As the focus on building a stronger Canada dominates the national agenda, tax reform has emerged as an imperative for Canadian business leaders, with nine in 10 (91 per cent) saying it’s time to simplify the tax system and cut the investment tax rate to grow the economy, finds a new KPMG in Canada survey.
The survey of 250 business leaders identified comprehensive tax reform as a top three priority for the federal government to increase business competitiveness. Nearly six in 10 (58 per cent), named it a priority, second only to removing interprovincial trade barriers (64 per cent).
“In this period of nation-building, we have an historic opportunity to overcome years of complacency and build a competitive tax system that responds to today’s challenges of sluggish productivity and slowing business investment in Canada,” says Lucy Iacovelli, Canadian Managing Partner, Tax and Legal, KPMG in Canada. “It will take bold leadership to streamline complex taxes and regulations that are a growing burden on business and optimize the tax system. Corporate tax policies should incentivize businesses to put investment capital to work and make our industries and people more productive. This goes to the very heart of a resilient economy and our standard of living as Canadians.”

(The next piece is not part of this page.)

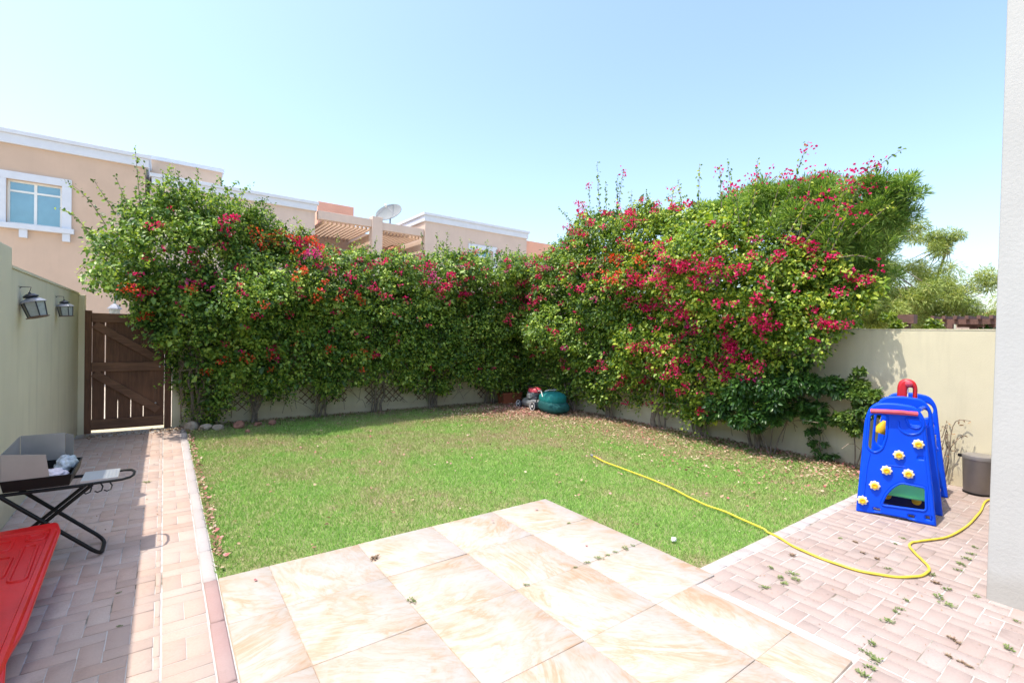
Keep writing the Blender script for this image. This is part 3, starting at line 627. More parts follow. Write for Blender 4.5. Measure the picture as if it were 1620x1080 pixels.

KPMG’s poll revealed that nearly three quarters (72 per cent) of business leaders believe current Canadian tax policies are not providing enough of an inducement to invest; 91 per cent believe governments need to implement tax and regulatory policies that encourage greater investment and accelerate the adoption of technologies, such as artificial intelligence (AI).
“Canada’s business community and governments need to align on more favourable corporate tax policies that will help to blunt the impact of disruptive U.S. trade and retaliatory tax policy,” adds Ms. Iacovelli.